The most clever thing about this premise is that Lyonne is so naive and innocent that she doesn't even realize she's gay until she's told she is. Then, in another interesting twist, the anti-gay camp backfires and she learns to embrace her homosexuality more than ever.
Clea DuVall stars as Lyonne's love interest, at first a more "out" lesbian than Lyonne, but soon the tables turn as Lyonne learns more about herself and DuVall grows to just want to get out of the goddamn camp, at whatever cost. There's also Cathy Moriarty as the militant head mistress of the academy and Eddie Cibrian as her so-macho-he-must-be-gay son.

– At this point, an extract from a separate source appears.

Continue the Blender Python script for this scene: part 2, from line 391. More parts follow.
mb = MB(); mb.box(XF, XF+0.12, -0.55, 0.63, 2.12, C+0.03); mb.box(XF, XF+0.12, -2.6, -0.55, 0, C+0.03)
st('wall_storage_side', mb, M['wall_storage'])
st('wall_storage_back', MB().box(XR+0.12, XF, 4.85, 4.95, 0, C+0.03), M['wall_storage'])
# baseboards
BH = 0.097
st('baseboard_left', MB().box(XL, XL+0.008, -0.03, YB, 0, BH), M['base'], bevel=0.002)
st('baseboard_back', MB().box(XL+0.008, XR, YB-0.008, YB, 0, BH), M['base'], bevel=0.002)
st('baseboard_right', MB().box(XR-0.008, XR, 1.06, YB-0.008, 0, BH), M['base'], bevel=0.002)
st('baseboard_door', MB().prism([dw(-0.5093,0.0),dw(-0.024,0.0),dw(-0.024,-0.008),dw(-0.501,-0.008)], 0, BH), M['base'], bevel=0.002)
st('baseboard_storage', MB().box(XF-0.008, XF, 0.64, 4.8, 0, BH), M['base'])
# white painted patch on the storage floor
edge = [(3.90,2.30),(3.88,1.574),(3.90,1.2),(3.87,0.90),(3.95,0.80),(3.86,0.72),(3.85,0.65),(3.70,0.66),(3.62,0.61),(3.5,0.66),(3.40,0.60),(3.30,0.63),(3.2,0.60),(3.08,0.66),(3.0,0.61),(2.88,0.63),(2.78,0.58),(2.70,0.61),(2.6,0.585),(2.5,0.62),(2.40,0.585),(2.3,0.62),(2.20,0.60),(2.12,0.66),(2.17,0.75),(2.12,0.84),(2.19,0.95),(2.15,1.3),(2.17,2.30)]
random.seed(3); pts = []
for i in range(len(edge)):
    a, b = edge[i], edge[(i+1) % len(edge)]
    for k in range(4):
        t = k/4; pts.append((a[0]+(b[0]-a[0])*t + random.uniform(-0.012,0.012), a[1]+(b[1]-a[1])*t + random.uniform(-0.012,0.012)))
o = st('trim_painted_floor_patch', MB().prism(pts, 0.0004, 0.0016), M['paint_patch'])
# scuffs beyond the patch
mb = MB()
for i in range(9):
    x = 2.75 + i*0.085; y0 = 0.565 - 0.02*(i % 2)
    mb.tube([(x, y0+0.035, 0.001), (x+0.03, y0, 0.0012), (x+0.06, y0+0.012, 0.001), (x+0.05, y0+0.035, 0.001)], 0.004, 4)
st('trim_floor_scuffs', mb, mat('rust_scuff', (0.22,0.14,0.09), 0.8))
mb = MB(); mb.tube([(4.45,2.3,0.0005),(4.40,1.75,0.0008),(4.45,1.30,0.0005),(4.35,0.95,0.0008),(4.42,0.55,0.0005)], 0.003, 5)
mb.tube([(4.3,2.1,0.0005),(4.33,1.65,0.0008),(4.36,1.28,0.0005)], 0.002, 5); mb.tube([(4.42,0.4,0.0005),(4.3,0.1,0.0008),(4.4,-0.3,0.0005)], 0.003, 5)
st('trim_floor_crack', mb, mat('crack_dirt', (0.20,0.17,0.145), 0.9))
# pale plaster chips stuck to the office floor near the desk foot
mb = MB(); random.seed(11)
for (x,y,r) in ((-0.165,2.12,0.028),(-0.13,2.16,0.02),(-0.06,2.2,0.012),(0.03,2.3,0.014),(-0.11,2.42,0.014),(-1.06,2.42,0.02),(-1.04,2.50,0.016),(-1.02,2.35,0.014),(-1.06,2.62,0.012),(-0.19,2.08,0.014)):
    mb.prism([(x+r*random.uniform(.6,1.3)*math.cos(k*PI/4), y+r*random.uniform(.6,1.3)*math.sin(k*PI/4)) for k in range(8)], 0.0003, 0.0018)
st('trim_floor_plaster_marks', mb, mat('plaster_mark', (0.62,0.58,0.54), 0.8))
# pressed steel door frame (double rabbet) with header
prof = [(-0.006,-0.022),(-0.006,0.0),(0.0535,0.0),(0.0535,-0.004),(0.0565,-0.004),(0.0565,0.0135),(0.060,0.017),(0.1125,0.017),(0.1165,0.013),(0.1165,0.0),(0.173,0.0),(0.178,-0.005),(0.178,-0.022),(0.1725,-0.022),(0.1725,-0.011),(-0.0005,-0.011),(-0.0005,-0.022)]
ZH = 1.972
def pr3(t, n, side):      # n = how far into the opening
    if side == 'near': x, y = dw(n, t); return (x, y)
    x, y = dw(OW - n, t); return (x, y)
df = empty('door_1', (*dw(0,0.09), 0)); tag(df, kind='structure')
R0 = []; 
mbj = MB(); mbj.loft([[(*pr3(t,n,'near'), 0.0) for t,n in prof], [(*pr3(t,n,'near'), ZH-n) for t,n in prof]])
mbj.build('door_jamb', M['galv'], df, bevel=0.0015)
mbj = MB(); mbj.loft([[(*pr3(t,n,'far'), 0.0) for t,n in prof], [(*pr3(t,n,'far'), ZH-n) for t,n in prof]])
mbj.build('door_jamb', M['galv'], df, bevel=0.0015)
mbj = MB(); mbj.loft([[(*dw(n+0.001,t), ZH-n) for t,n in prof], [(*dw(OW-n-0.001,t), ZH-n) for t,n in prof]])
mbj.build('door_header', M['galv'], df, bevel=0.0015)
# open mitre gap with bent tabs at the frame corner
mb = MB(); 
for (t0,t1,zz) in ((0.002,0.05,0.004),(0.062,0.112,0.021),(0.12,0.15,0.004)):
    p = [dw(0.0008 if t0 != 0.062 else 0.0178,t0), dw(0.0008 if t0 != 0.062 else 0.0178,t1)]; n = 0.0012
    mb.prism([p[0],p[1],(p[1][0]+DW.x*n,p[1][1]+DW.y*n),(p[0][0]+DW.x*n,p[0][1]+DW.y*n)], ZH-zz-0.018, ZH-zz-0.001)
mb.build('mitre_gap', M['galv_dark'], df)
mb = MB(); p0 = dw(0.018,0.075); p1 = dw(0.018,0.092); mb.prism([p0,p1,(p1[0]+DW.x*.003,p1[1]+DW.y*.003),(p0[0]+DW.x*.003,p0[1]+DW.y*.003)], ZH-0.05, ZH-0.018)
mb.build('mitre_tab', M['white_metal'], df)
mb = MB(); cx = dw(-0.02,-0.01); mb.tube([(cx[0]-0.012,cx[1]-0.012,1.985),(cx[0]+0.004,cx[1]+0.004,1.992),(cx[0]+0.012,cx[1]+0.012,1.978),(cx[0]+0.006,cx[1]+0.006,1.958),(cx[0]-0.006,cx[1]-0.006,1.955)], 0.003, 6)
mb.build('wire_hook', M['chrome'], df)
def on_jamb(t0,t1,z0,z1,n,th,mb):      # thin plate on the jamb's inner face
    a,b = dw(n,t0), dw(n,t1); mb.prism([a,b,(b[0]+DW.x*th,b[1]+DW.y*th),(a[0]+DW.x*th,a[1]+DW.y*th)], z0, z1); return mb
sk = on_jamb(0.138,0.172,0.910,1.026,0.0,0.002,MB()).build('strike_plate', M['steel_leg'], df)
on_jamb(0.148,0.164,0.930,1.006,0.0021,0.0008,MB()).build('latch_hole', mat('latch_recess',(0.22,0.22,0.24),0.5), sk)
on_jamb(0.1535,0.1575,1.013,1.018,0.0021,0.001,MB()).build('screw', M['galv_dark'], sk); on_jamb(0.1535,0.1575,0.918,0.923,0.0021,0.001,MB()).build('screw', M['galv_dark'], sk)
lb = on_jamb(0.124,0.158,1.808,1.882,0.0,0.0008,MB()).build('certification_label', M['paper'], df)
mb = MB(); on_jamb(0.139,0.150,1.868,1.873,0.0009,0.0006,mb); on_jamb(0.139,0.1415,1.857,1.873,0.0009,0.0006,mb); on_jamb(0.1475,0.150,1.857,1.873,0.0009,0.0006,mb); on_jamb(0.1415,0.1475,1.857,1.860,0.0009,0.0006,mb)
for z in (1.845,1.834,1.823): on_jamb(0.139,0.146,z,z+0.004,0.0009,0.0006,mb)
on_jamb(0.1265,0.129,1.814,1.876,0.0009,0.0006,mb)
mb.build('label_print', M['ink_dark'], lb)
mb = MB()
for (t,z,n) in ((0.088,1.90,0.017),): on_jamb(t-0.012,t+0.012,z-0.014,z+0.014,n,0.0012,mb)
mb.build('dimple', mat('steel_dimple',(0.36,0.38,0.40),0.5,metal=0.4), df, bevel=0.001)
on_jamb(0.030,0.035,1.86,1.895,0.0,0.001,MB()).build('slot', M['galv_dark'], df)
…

Cinema outsiders like Mink Stole, Bud Cort and even RuPaul Charles round out the colorful cast. RuPaul is especially awesome as a "reformed" gay male, playing against type but still looking pretty damn glamorous. I fucking love RuPaul.
The limited production values of indie flicks usually don't bug me as long as the movie is good, and this is a good one, but it sits in an uncomfortable valley between shoe string and small studio. So, it has A-list talent and B-list most everything else. In some ways, a John Waters tribute like this one could benefit from dirt cheap guerrilla production values. Even John Waters' own flicks suffer when they start to look too good (sometimes).
But why am I complaining, it's a funny, cute flick with a unique point of view, so who cares.